O ano de 2022 marca a primeira grande fissura pública. Álvaro empenhou capital político para defender Carlos Eduardo como candidato da oposição ao governo estadual, enfrentando a resistência de Rogério Marinho e negociando com Ezequiel Ferreira. A construção da candidatura exigia articulação, desgaste e convencimento. Carlos, no entanto, decidiu trilhar outro caminho: fechou com o grupo de Fátima Bezerra para disputar o Senado. O detalhe agrava o gesto, fez isso sem avisar o principal articulador de seu nome na oposição. Na política, há divergências estratégicas legítimas.

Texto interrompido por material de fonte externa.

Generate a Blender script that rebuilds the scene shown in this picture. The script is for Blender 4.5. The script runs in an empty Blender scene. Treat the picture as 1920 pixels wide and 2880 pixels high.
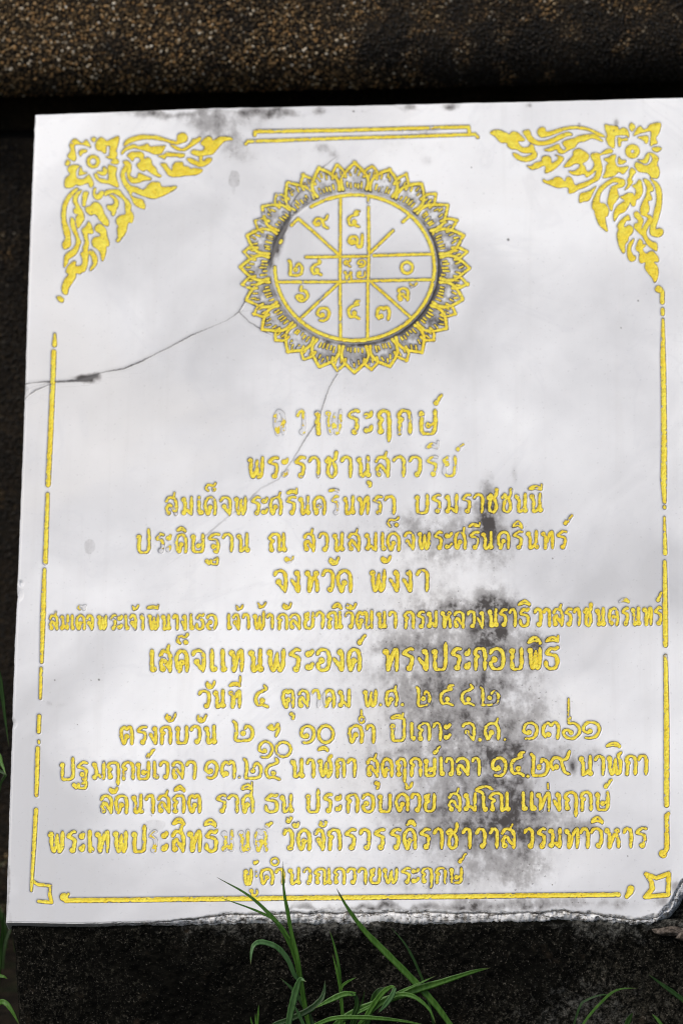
import bpy, math, random
import numpy as np
from mathutils import Matrix, Vector

# ---------------------------------------------------------------- camera, sky, sun, exposure
# Plaque frame: u to the right, v up along the slab, n out of its face; 1 tracing unit is about a third of a millimetre.
PLAQUE_AT = Vector((0.0, 0.0, 0.62))
LEAN = math.radians(31.0)
FX, CXP, CYP, DIST = 14958.8, 960.0, 1440.0, 5.0
TILT, YAW, ROLL = -0.38150, 0.08432, -0.01604
SHX, SHY = 0.01185, -0.02100
def rot3(a, b, c):
    ca, sa, cb, sb, cc, sc = math.cos(a), math.sin(a), math.cos(b), math.sin(b), math.cos(c), math.sin(c)
    rx = Matrix(((1, 0, 0), (0, ca, -sa), (0, sa, ca)))
    ry = Matrix(((cb, 0, sb), (0, 1, 0), (-sb, 0, cb)))
    rz = Matrix(((cc, -sc, 0), (sc, cc, 0), (0, 0, 1)))
    return rz @ ry @ rx
RCV = rot3(TILT, YAW, ROLL) @ Matrix(((1, 0, 0), (0, -1, 0), (0, 0, -1)))
VIEW = Matrix.Translation((SHX, SHY, DIST)) @ RCV.to_4x4()           # plaque frame -> camera (x right, y down, z ahead)
PLAQUE = Matrix.Translation(PLAQUE_AT) @ Matrix.Rotation(math.pi / 2 - LEAN, 4, 'X')
CAMW = PLAQUE @ VIEW.inverted() @ Matrix.Diagonal((1, -1, -1, 1))
scene = bpy.context.scene
cam = bpy.data.objects.new('camera', bpy.data.cameras.new('camera'))
scene.collection.objects.link(cam); scene.camera = cam
cam.matrix_world = CAMW
cam.data.sensor_fit = 'VERTICAL'; cam.data.sensor_height = 36.0; cam.data.sensor_width = 24.0
cam.data.lens = FX / 2880 * 36.0
cam.data.clip_start = 0.1; cam.data.clip_end = 400
cam.data.dof.use_dof = True; cam.data.dof.aperture_fstop = 5.2; cam.data.dof.focus_distance = 4.86

SUN_EL, SUN_AZ = math.radians(56), math.radians(222)
world = bpy.data.worlds.new('World'); scene.world = world; world.use_nodes = True
wn = world.node_tree.nodes; wl = world.node_tree.links
for n in list(wn): wn.remove(n)
sky = wn.new('ShaderNodeTexSky'); sky.sky_type = 'NISHITA'; sky.sun_disc = False
sky.sun_elevation = SUN_EL; sky.sun_rotation = SUN_AZ; sky.dust_density = 3.0; sky.air_density = 1.0; sky.ozone_density = 0.6
bg = wn.new('ShaderNodeBackground'); bg.inputs['Strength'].default_value = 0.10
wo = wn.new('ShaderNodeOutputWorld')
wl.new(sky.outputs[0], bg.inputs[0]); wl.new(bg.outputs[0], wo.inputs[0])
sun = bpy.data.objects.new('sun', bpy.data.lights.new('sun', 'SUN'))
scene.collection.objects.link(sun)
sun.data.energy = 1.3; sun.data.angle = math.radians(20); sun.data.color = (1.0, 0.975, 0.93)
sd_ = Vector((math.sin(SUN_AZ) * math.cos(SUN_EL), math.cos(SUN_AZ) * math.cos(SUN_EL), math.sin(SUN_EL)))
sun.rotation_euler = sd_.to_track_quat('Z', 'Y').to_euler()
scene.render.engine = 'CYCLES'; scene.cycles.filter_width = 1.05
scene.view_settings.view_transform = 'Standard'; scene.view_settings.look = 'None'
scene.view_settings.exposure = 0.28; scene.view_settings.gamma = 1.0

# ---------------------------------------------------------------- tracing units -> plaque plane
def tomat(m): return np.array([[m[i][j] for j in range(4)] for i in range(4)])
_V = tomat(VIEW)
_H = np.array([[FX, 0, CXP], [0, FX, CYP], [0, 0, 1.0]]) @ _V[:3][:, [0, 1, 3]]
_HI = np.linalg.inv(_H)
def plane(x, y):
    """tracing point -> (u, v) in metres on the slab's face"""
    w = _HI[2, 0] * x + _HI[2, 1] * y + _HI[2, 2]
    return (_HI[0, 0] * x + _HI[0, 1] * y + _HI[0, 2]) / w, (_HI[1, 0] * x + _HI[1, 1] * y + _HI[1, 2]) / w

#BEGIN2D
# ---------------------------------------------------------------- noise and distance fields (numpy)
def _hash(ix, iy, seed):
    n = (ix.astype(np.int64) * 374761393 + iy.astype(np.int64) * 668265263 + seed * 1442695041) & 0xffffffff
    n = ((n ^ (n >> 13)) * 1274126177) & 0xffffffff
    n = (n ^ (n >> 16)) & 0xffffff
    return n / float(0xffffff)
def vnoise(x, y, s, seed=0):
    x = np.asarray(x, float) / s; y = np.asarray(y, float) / s
    ix = np.floor(x); iy = np.floor(y); fx = x - ix; fy = y - iy
    fx = fx * fx * (3 - 2 * fx); fy = fy * fy * (3 - 2 * fy)
    a = _hash(ix, iy, seed); b = _hash(ix + 1, iy, seed); c = _hash(ix, iy + 1, seed); d = _hash(ix + 1, iy + 1, seed)
    return (a * (1 - fx) + b * fx) * (1 - fy) + (c * (1 - fx) + d * fx) * fy
def fbm(x, y, s, seed=0, o=4, g=0.5):
    t = 0; a = 1; n = 0
    for k in range(o):
        t = t + a * vnoise(x, y, s / 2 ** k, seed + 17 * k); n += a; a *= g
    return t / n
def smooth(pts, closed=False, k=5):
    p = np.asarray(pts, float)
    if len(p) < 3 and not closed: return p
    n = len(p)
    q = np.vstack([p[-1:], p, p[:2]]) if closed else np.vstack([2 * p[:1] - p[1:2], p, 2 * p[-1:] - p[-2:-1]])
    out = []
    for i in range(1, len(q) - 2):
        p0, p1, p2, p3 = q[i - 1], q[i], q[i + 1], q[i + 2]
        for t in np.arange(k) / k:
            out.append(0.5 * ((2 * p1) + (-p0 + p2) * t + (2 * p0 - 5 * p1 + 4 * p2 - p3) * t * t + (-p0 + 3 * p1 - 3 * p2 + p3) * t ** 3))
    if not closed: out.append(q[-2])
    return np.array(out)
def sd_caps(P, X, Y):
    """P: (N,3) polyline with a half width per point"""
    d = np.full(X.shape, 1e3)
    for (ax, ay, ar), (bx, by, br) in zip(P[:-1], P[1:]):
        dx, dy = bx - ax, by - ay; L = dx * dx + dy * dy + 1e-9
        t = np.clip(((X - ax) * dx + (Y - ay) * dy) / L, 0, 1)
        d = np.minimum(d, np.hypot(X - ax - t * dx, Y - ay - t * dy) - (ar + (br - ar) * t))
    return d
def sd_poly(P, X, Y):
    d = np.full(X.shape, 1e9); s = np.ones(X.shape)
    n = len(P)
    for i in range(n):
        ax, ay = P[i]; bx, by = P[i - 1]
        ex, ey = bx - ax, by - ay; wx, wy = X - ax, Y - ay
        t = np.clip((wx * ex + wy * ey) / (ex * ex + ey * ey + 1e-9), 0, 1)
        d = np.minimum(d, (wx - ex * t) ** 2 + (wy - ey * t) ** 2)
        c1 = Y >= ay; c2 = Y < by; c3 = ex * wy > ey * wx
        flip = (c1 & c2 & c3) | (~c1 & ~c2 & ~c3)
        s = np.where(flip, -s, s)
    return s * np.sqrt(d)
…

O problema não foi Carlos mudar de lado, mas fazê-lo pelas costas de quem defendia publicamente sua candidatura. Se há deslealdade nessa história, é necessário perguntar: de qual lado ela começou?

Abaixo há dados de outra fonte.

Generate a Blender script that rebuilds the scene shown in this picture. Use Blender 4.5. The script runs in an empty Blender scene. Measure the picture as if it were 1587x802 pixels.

O último capítulo dessa novela política, em 2024, é revelador da soberba que frequentemente acompanha o poder. Às vésperas da eleição municipal de Natal, conversas avançadas indicavam que Álvaro apoiaria Carlos Eduardo. Tudo caminhava para um novo pacto até que Carlos proferiu a frase fatal: “Você sabe que eu ganho com você ou sem você”. A declaração é um manual sobre como não fazer política. Ao minimizar publicamente a importância do apoio de um aliado histórico, Carlos não apenas o desrespeitou, mostrou que o considerava dispensável. Álvaro reagiu como qualquer político faria: escolheu apoiar outro aliado histórico e que clamava por seu apoio, Paulinho Freire, que venceu a eleição.

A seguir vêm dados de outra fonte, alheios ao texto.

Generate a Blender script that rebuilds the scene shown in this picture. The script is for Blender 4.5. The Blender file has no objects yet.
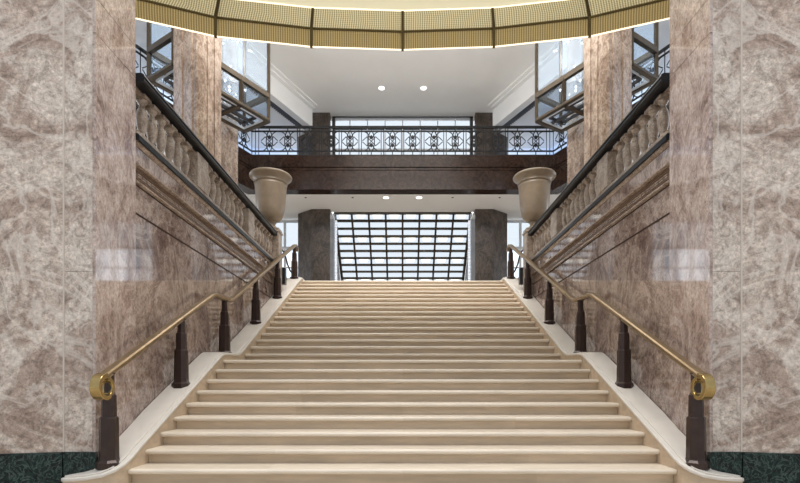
import bpy, bmesh, math, random
from mathutils import Vector
PI = math.pi
random.seed(7)
SC = bpy.context.scene
COL = SC.collection

# ------------------------------------------------------------------ camera, sky, exposure
H = 1.186
F = 480.0
cam = bpy.data.cameras.new('camera')
cam.lens = 36.0 * F / 800.0
cam.sensor_width = 36.0
cam.shift_y = (380.0 - 241.5) / 800.0
cam.shift_x = -2.6 / 800.0
cam.clip_end = 300
co = bpy.data.objects.new('camera', cam)
co.location = (0, 0, H)
co.rotation_euler = (PI / 2, 0, 0)
COL.objects.link(co)
SC.camera = co

world = bpy.data.worlds.new('world')
SC.world = world
world.use_nodes = True
wt = world.node_tree
bg = wt.nodes['Background']
bg.inputs[0].default_value = (0.88, 0.94, 1.0, 1)
# overcast sky: brightest over the far side of the building, calmer over the entrance
tc = wt.nodes.new('ShaderNodeTexCoord')
sp = wt.nodes.new('ShaderNodeSeparateXYZ')
mr = wt.nodes.new('ShaderNodeMapRange')
mr.interpolation_type = 'SMOOTHSTEP'
mr.inputs['From Min'].default_value = -0.15
mr.inputs['From Max'].default_value = 0.45
mr.inputs['To Min'].default_value = 0.75
mr.inputs['To Max'].default_value = 3.4
wt.links.new(tc.outputs['Generated'], sp.inputs[0])
wt.links.new(sp.outputs[1], mr.inputs['Value'])
wt.links.new(mr.outputs[0], bg.inputs[1])

VS = SC.view_settings
VS.view_transform = 'Standard'
VS.look = 'None'
VS.exposure = 0.13
VS.gamma = 1.0
VS.use_curve_mapping = False


def area(name, loc, rot, sx, sy, power, color):
    l = bpy.data.lights.new(name, 'AREA')
    l.shape = 'RECTANGLE'
    l.size, l.size_y, l.energy, l.color = sx, sy, power, color
    o = bpy.data.objects.new(name, l)
    o.location, o.rotation_euler = loc, rot
    COL.objects.link(o)
    return o


area('roof_fill', (0, 4.4, 13.5), (math.radians(12), 0, 0), 8, 5, 1300, (1.0, 0.97, 0.93))  # added overhead fill for stairs and pillars; no skylight is built
area('hall_fill', (0, 12.5, 11.9), (0, 0, 0), 5, 5, 260, (1.0, 0.97, 0.93))  # added fill panel just under the closed ceiling
area('landing_fill', (0, 15.5, 8.0), (0, 0, 0), 8, 2.5, 35, (1.0, 0.97, 0.93))  # added fill panel hanging unseen over the stair head


# ------------------------------------------------------------------ materials
def new_mat(name):
    m = bpy.data.materials.new(name)
    m.use_nodes = True
    nt = m.node_tree
    b = nt.nodes['Principled BSDF']
    return m, nt, b


def node(nt, t, **kw):
    n = nt.nodes.new(t)
    for k, v in kw.items():
        setattr(n, k, v)
    return n


def plain(name, col, rough=0.5, metal=0.0, var=0.0, vscale=8.0, emit=None, estr=0.0, spec=0.5):
    m, nt, b = new_mat(name)
    b.inputs['Base Color'].default_value = (*col, 1)
    b.inputs['Roughness'].default_value = rough
    b.inputs['Metallic'].default_value = metal
    b.inputs['Specular IOR Level'].default_value = spec
    if var:
        g = node(nt, 'ShaderNodeNewGeometry')
        n = node(nt, 'ShaderNodeTexNoise')
        n.inputs['Scale'].default_value = vscale
        n.inputs['Detail'].default_value = 5
        r = node(nt, 'ShaderNodeValToRGB')
        r.color_ramp.elements[0].color = (*[c * (1 - var) for c in col], 1)
        r.color_ramp.elements[1].color = (*[min(1, c * (1 + var)) for c in col], 1)
        r.color_ramp.elements[0].position = .3
        r.color_ramp.elements[1].position = .7
        nt.links.new(g.outputs['Position'], n.inputs['Vector'])
        nt.links.new(n.outputs['Fac'], r.inputs['Fac'])
        nt.links.new(r.outputs['Color'], b.inputs['Base Color'])
    if emit:
        b.inputs['Emission Color'].default_value = (*emit, 1)
        b.inputs['Emission Strength'].default_value = estr
    return m


def mirrored_position(nt, stretch):
    """World position with |x|, so slabs on both sides are book-matched as in the photo."""
    g = node(nt, 'ShaderNodeNewGeometry')
    s = node(nt, 'ShaderNodeSeparateXYZ')
    a = node(nt, 'ShaderNodeMath', operation='ABSOLUTE')
    c = node(nt, 'ShaderNodeCombineXYZ')
    nt.links.new(g.outputs['Position'], s.inputs[0])
    nt.links.new(s.outputs[0], a.inputs[0])
    nt.links.new(a.outputs[0], c.inputs[0])
    nt.links.new(s.outputs[1], c.inputs[1])
    nt.links.new(s.outputs[2], c.inputs[2])
    mp = node(nt, 'ShaderNodeMapping')
    mp.inputs['Rotation'].default_value = stretch[1]
    mp.inputs['Scale'].default_value = stretch[0]
    nt.links.new(c.outputs[0], mp.inputs[0])
    return mp.outputs[0]


def ramp(nt, stops):
    r = node(nt, 'ShaderNodeValToRGB')
    e = r.color_ramp.elements
    while len(e) < len(stops):
        e.new(0.5)
    for i, (p, c) in enumerate(stops):
        e[i].position = p
        e[i].color = (*c, 1)
    return r


def marble(name, dark, mid, light, vein, scale=1.0, rough=0.2, stretch=(1, 1, 1), rot=(0, 0, 0),
           vein_amt=0.5, crackle=0.35, spec=0.5, distort=1.6, cscale=5.0):
    m, nt, b = new_mat(name)
    L = nt.links.new
    p = mirrored_position(nt, (stretch, rot))
    n1 = node(nt, 'ShaderNodeTexNoise')
    n1.inputs['Scale'].default_value = 1.3 * scale
    n1.inputs['Detail'].default_value = 9
    n1.inputs['Roughness'].default_value = .66
    n1.inputs['Distortion'].default_value = distort
    L(p, n1.inputs['Vector'])
    r1 = ramp(nt, [(.30, dark), (.46, mid), (.58, light), (.72, mid)])
    L(n1.outputs['Fac'], r1.inputs['Fac'])
    # fine grain
    n2 = node(nt, 'ShaderNodeTexNoise')
    n2.inputs['Scale'].default_value = 24 * scale
    n2.inputs['Detail'].default_value = 8
    n2.inputs['Roughness'].default_value = .7
    n2.inputs['Distortion'].default_value = 1.0
    L(p, n2.inputs['Vector'])
    r2 = ramp(nt, [(.30, (.42, .40, .385)), (.5, (.98, .98, .98)), (.66, (1.45, 1.45, 1.45))])
    L(n2.outputs['Fac'], r2.inputs['Fac'])
    mx = node(nt, 'ShaderNodeMix', data_type='RGBA', blend_type='MULTIPLY')
    mx.inputs[0].default_value = .75
    L(r1.outputs['Color'], mx.inputs[6])
    L(r2.outputs['Color'], mx.inputs[7])
    out = mx.outputs[2]
    nm = node(nt, 'ShaderNodeTexNoise')
    nm.inputs['Scale'].default_value = 4.2 * scale
    nm.inputs['Detail'].default_value = 7
    nm.inputs['Roughness'].default_value = .62
    nm.inputs['Distortion'].default_value = 2.8
    L(p, nm.inputs['Vector'])
    rm = ramp(nt, [(.36, (.46, .42, .39)), (.47, (.92, .91, .90)), (.55, (1.06, 1.06, 1.06)), (.66, (1.30, 1.31, 1.32))])
    L(nm.outputs['Fac'], rm.inputs['Fac'])
    mm_ = node(nt, 'ShaderNodeMix', data_type='RGBA', blend_type='MULTIPLY')
    mm_.inputs[0].default_value = .62
    L(out, mm_.inputs[6])
    L(rm.outputs['Color'], mm_.inputs[7])
    out = mm_.outputs[2]
    # swirling veins : thin iso-lines of a distorted noise
    n3 = node(nt, 'ShaderNodeTexNoise')
    n3.inputs['Scale'].default_value = .9 * scale
    n3.inputs['Detail'].default_value = 6
    n3.inputs['Roughness'].default_value = .55
    n3.inputs['Distortion'].default_value = 2.4
    L(p, n3.inputs['Vector'])
    r3 = ramp(nt, [(.455, (0, 0, 0)), (.485, (1, 1, 1)), (.50, (.9, .9, .9)), (.53, (0, 0, 0))])
    L(n3.outputs['Fac'], r3.inputs['Fac'])
    ms = node(nt, 'ShaderNodeMath', operation='MULTIPLY')
    ms.inputs[1].default_value = vein_amt
    L(r3.outputs['Color'], ms.inputs[0])
    mv = node(nt, 'ShaderNodeMix', data_type='RGBA')
    mv.inputs[7].default_value = (*vein, 1)
    L(ms.outputs[0], mv.inputs[0])
    L(out, mv.inputs[6])
    out = mv.outputs[2]
    # crackle
    if crackle:
        nd = node(nt, 'ShaderNodeTexNoise')
        nd.inputs['Scale'].default_value = 3 * scale
        nd.inputs['Detail'].default_value = 4
        L(p, nd.inputs['Vector'])
        ad = node(nt, 'ShaderNodeVectorMath', operation='MULTIPLY_ADD')
        ad.inputs[1].default_value = (.5, .5, .5)
        L(nd.outputs['Color'], ad.inputs[0])
        L(p, ad.inputs[2])
        v = node(nt, 'ShaderNodeTexVoronoi', feature='DISTANCE_TO_EDGE')
        v.inputs['Scale'].default_value = cscale * scale
        L(ad.outputs[0], v.inputs['Vector'])
        r4 = ramp(nt, [(0.0, (1, 1, 1)), (.05, (0, 0, 0))])
        L(v.outputs['Distance'], r4.inputs['Fac'])
        mc = node(nt, 'ShaderNodeMath', operation='MULTIPLY')
        mc.inputs[1].default_value = crackle
        L(r4.outputs['Color'], mc.inputs[0])
        m2 = node(nt, 'ShaderNodeMix', data_type='RGBA')
        m2.inputs[7].default_value = (*[c * .45 for c in mid], 1)
        L(mc.outputs[0], m2.inputs[0])
        L(out, m2.inputs[6])
        out = m2.outputs[2]
    L(out, b.inputs['Base Color'])
    b.inputs['Roughness'].default_value = rough
    b.inputs['Specular IOR Level'].default_value = spec
    return m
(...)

A trajetória dessa relação política ilustra um fenômeno recorrente: líderes que confundem força eleitoral momentânea com invencibilidade. Carlos Eduardo cometeu o erro clássico de acreditar que poderia prescindir de alianças consolidadas, confiando excessivamente em sua própria capacidade de mobilização. A política, contudo, é feita de reciprocidade. Álvaro demonstrou lealdade em 2018, ao assumir e honrar compromissos alheios; em 2020, ao aceitar a indicação imposta para vice; e em 2022, ao defender publicamente um nome que acabaria por trocá-lo de lado sem aviso prévio. Quando finalmente reagiu, em 2024, não foi por traição, mas por respeito próprio.
A acusação de ingratidão soa particularmente irônica. Se gratidão é reconhecer favores recebidos, seria razoável perguntar: quantas vezes Álvaro silenciou suas próprias ambições para viabilizar os projetos de Carlos? Quantas vezes engoliu imposições em nome da unidade do grupo? A frase que encerra o relato “a mágoa de Carlos Eduardo está levando-o a perder a memória”, sintetiza com precisão o problema. Na política, como na vida, a memória tende a ser seletiva quando serve aos interesses do momento. Esquecemos as concessões que recebemos e amplificamos as que fizemos. Ignoramos as deslealdades que praticamos e destacamos as que sofremos.
O embate entre Carlos Eduardo e Álvaro Dias não é excepcional na política potiguar ou brasileira. É apenas mais um capítulo da eterna tensão entre ambição pessoal e compromissos coletivos, entre a vontade de poder e a necessidade de alianças. O que fica de lição é que, na política, memórias curtas costumam produzir carreiras igualmente breves. E que a arrogância, por mais eleitoralmente atraente que possa parecer no curto prazo, raramente sobrevive ao teste do tempo e das urnas.